Rory Culkin in The Song of Sway LakeThe Song of Sway Lake (2018; Ari Gold)

GRADE: C+

By Daniel Barnes

*Opens Friday, September 21, at the Roxie Theater in San Francisco.

Rory Culkin stars in this impressionistic but inconsistent drama as Ollie Sway, a disaffected disc jockey who returns to his family home on Sway Lake following his estranged father’s suicide.

Despite skipping the funeral, Ollie determines that it’s his duty to steal a rare 78 record from the house before his grandmother Charlie (Mary Beth Peil) can find and sell the still-sealed heirloom.  Ollie brings a handsome but unpredictable Russian friend named Nikolai (Robert Sheehan) along for the ride.
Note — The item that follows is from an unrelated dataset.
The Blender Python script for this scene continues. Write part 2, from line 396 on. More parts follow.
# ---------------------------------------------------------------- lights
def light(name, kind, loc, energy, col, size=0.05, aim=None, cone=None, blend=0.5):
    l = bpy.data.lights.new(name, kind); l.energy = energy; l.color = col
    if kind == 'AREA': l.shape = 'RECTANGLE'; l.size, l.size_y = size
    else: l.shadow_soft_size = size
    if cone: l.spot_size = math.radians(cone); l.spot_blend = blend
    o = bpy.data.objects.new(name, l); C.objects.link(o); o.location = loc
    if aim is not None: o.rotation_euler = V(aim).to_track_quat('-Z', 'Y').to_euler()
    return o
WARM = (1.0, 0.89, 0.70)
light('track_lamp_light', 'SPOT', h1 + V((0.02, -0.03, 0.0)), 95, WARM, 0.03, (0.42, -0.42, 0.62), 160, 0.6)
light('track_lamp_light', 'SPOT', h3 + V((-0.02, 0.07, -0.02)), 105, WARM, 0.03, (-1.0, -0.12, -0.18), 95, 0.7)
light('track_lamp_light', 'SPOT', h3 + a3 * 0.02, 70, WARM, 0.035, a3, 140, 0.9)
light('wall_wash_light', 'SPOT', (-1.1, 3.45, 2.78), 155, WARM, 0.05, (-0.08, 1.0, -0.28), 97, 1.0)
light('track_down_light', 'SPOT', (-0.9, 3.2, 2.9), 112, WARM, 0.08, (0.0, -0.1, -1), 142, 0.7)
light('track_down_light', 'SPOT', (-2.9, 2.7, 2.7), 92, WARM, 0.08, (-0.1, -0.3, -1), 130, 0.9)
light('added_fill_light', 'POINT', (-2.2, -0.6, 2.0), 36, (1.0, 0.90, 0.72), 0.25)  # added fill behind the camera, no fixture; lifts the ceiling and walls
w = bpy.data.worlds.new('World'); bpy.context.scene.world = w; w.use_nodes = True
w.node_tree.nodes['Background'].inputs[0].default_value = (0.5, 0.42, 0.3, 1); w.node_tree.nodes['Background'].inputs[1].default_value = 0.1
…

As Ollie struggles with the thought that his inherited obsession with musical curation might be the same thing that drove his record collector father to suicide, he also nurses a crush on a purple-haired, jet-skiing girl named Isadora (Isabelle McNally) from the nearby hotel.  Meanwhile, Nikolai makes a strange play to become part of the family.

The Song of Sway Lake bleeds past, present, dream, memory and fantasy together into a moody and ethereal family drama.  While I can’t say that much of it worked for me beyond the theoretical level, I admired director Ari Gold’s attempt to transcend his Sundance-ready scenario with mythology and montage.